Regia di Jean Rollin vedi scheda film
Secondo lungometraggio di Rollin sui vampiri, caratterizzato da una eccellente dote visionaria che però contrasta con una sceneggiatura ermetica (per non dire confusa) e probabilmente abbandonata in fase di lavorazione.
Pierre (Olivier Rollin) di notte incontra Vanessa (Caroline Cartier), ragazza inseguita ed imprigionata da loschi figuri che indossano maschere animalesche. Il giovane, alla ricerca della ragazza, finisce per approdare nella villa di proprietà paterna, ove apprende che il padre Radamante (Maurice Lemaître), in combutta con Solange ed altri insoliti scienziati, è alla ricerca dell'elisir di vita eterna. Pierre, cerca il supporto di un amico pittore, quindi si unisce ai mutanti, contro le perverse manipolazioni sponsorizzate dal padre.
L'incomprensibile follia di un regista visionario si va facendo strada in questo secondo lungometraggio sui vampiri (segue The rape of the vampire del 1968). Nonostante la matematica e simmetrica attenzione alla forma (eccezionale la scena con le due gemelle che scendono le rampe di scale del castello con le torce accese), la cura al dettaglio che distingue momenti di onirica poesia (le ombre notturne, oblunghe, degli inseguitori mascherati nell'incipit, in proiezione sugli edifici) e una certa dose di erotismo (nudi oggi certo scontati ma non così lo erano nel 1970), Rollin compone un film dalla trama sconclusionata che, con l'avanzare del metraggio, sembra procedere senza alcuna logica, nemmeno quella fantastica. La sensazione che La vampira nuda sia uno sterile esercizio di stile, dove a predominare è un senso astratto di pittura illusionistica, dalle prospettive talvolta deformate ma più spesso rigorosamente geometriche e speculari, prevale sulla implausibile idea che Rollin voglia raccontare una storia. Pistole che sparano alla tempia senza che si veda una goccia di sangue, cadaveri che respirano: sono imperdonabili trascuratezze che denotano certa distrazione e ingiustificabile superficialità.

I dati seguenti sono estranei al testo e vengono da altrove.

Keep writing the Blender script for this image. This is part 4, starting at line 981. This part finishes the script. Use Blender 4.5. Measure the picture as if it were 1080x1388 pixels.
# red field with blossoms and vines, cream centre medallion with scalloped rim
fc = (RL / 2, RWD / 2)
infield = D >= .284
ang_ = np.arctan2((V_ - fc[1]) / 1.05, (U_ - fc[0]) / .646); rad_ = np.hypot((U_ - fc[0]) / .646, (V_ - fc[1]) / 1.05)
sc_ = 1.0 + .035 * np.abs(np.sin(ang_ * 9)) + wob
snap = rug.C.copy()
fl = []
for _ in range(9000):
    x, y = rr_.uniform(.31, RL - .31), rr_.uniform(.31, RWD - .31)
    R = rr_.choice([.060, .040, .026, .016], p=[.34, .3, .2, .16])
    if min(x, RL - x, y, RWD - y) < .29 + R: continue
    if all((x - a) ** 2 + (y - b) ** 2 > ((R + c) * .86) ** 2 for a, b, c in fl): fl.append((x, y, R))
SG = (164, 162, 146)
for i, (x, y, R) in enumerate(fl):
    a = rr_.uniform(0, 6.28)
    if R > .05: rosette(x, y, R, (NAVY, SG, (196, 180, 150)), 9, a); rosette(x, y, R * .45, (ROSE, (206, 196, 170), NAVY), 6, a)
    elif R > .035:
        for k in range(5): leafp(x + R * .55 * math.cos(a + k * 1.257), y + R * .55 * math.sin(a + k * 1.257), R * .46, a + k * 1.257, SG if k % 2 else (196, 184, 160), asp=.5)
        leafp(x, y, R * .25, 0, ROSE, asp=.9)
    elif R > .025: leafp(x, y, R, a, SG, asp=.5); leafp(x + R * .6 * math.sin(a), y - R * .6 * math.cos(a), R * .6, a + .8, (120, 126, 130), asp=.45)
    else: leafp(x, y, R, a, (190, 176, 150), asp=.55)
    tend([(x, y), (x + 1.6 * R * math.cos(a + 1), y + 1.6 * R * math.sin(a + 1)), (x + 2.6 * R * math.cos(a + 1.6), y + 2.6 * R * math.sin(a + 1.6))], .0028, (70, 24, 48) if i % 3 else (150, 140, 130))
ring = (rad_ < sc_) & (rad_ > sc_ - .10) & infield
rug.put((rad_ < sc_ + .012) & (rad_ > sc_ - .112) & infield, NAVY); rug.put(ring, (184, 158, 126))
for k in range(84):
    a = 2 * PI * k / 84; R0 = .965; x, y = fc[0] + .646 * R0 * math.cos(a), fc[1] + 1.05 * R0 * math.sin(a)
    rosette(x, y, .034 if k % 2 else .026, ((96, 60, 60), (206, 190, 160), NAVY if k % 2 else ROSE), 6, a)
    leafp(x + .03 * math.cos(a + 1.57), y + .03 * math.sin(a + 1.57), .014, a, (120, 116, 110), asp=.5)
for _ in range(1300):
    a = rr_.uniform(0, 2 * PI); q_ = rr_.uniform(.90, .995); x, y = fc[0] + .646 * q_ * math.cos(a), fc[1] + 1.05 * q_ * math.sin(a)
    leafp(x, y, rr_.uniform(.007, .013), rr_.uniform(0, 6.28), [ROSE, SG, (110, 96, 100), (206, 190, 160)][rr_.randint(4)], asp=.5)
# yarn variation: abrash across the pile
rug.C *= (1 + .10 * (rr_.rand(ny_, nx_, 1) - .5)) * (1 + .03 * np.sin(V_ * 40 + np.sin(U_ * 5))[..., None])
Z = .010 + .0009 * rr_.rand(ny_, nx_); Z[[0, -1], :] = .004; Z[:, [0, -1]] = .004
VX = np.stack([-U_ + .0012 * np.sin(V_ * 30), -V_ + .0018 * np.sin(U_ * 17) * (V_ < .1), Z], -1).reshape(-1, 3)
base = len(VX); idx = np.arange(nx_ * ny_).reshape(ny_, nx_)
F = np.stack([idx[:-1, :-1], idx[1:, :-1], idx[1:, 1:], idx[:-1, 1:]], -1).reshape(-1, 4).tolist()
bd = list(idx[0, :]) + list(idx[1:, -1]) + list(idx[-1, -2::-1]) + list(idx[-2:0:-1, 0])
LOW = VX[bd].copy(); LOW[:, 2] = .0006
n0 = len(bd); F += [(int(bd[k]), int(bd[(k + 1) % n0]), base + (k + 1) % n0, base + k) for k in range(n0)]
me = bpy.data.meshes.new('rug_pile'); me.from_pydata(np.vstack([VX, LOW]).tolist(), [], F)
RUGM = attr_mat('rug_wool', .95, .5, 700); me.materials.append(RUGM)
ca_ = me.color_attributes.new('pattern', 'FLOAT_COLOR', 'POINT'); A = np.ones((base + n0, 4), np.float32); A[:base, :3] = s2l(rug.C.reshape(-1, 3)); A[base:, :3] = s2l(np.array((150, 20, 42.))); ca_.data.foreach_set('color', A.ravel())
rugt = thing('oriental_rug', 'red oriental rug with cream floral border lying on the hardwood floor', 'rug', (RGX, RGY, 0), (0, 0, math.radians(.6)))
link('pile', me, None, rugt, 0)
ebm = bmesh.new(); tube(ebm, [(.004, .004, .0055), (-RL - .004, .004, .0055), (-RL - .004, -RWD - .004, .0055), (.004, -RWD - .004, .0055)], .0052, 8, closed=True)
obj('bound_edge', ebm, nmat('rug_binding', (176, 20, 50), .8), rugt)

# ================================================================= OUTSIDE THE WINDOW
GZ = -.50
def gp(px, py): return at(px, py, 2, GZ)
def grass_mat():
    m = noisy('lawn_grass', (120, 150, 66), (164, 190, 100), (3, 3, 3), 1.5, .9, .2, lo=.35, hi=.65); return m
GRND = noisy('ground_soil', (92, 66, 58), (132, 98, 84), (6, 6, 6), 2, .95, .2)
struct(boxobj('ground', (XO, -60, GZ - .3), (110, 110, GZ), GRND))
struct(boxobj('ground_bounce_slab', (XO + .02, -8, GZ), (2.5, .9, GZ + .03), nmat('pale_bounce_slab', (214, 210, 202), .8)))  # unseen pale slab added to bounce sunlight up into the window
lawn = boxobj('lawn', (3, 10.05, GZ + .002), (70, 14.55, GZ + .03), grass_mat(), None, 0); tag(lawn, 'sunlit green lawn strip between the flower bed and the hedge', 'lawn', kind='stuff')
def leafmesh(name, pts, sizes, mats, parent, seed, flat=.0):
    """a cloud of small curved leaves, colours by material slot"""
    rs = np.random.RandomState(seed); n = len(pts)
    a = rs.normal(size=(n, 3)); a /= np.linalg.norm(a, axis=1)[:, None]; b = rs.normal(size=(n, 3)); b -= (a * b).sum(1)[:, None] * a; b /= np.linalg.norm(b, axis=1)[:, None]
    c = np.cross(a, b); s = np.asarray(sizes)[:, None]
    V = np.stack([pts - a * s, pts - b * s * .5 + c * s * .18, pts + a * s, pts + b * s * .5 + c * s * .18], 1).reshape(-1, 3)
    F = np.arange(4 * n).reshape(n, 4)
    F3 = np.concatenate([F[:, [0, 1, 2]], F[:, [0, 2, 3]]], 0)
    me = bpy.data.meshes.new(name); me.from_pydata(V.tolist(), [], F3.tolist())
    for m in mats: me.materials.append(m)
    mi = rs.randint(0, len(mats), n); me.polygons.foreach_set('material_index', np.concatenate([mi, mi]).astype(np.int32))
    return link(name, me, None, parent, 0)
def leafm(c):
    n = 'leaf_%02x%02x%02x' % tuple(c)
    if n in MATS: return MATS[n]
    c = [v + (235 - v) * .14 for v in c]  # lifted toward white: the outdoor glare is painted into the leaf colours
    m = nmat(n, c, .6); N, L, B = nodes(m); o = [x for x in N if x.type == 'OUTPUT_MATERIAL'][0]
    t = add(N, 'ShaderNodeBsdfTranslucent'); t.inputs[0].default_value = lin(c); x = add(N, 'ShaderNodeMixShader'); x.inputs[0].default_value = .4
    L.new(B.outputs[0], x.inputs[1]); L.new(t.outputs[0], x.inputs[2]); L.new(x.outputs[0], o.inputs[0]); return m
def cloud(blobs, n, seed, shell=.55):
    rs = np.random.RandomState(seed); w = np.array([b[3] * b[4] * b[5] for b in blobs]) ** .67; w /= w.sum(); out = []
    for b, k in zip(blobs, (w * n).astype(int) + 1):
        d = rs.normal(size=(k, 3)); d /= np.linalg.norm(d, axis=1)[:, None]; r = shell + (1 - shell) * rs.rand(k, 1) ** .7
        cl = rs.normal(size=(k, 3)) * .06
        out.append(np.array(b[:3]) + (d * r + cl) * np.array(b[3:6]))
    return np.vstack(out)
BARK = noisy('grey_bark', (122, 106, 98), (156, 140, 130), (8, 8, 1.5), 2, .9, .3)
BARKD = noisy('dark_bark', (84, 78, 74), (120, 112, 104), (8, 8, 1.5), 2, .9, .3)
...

La certezza che al (più pittore che) regista interessi mettere in campo una lunga serie di "quadri", arriva da un finale tagliato con l'accetta, quasi motivato dall'avere terminato la pellicola a disposizione (non compare nemmeno la parola fine). Così come i dieci minuti conclusivi denotano una totale assenza di capacità narrativa, con l'intromissione quasi casuale di personaggi (i due anziani custodi del passaggio all'altra dimensione) e spiegazioni che anticipano un tipo di surreale universo parallelo, simile a quello (paradossalmente più motivato) del Phantasm (1978) di Coscarelli.
Alcune analogie ricordano il ben più interessante I vampiri di Riccardo Freda (e Mario Bava), ma si tratta certamente di aleatoria sincronicità, dovuta in parte al plot pseudoscientifico (i ricercatori che tentano di sfruttare vantaggiosamente lo studio del vampiro, anche attraverso le analisi del sangue) e in parte alle location francesi. L'elemento visionario, collocato qui in un contesto di assoluta astrazione, è quello che più traspare da un'opera incompleta e (non) scritta da un regista che dimostra chiaramente disistima e disaffezione alla storia. Un vero peccato, perché con una maggior attenzione al contenuto e una più attenta evoluzione dei personaggi, La vampira nuda avrebbe sicuramente raggiunto ben altri risultati.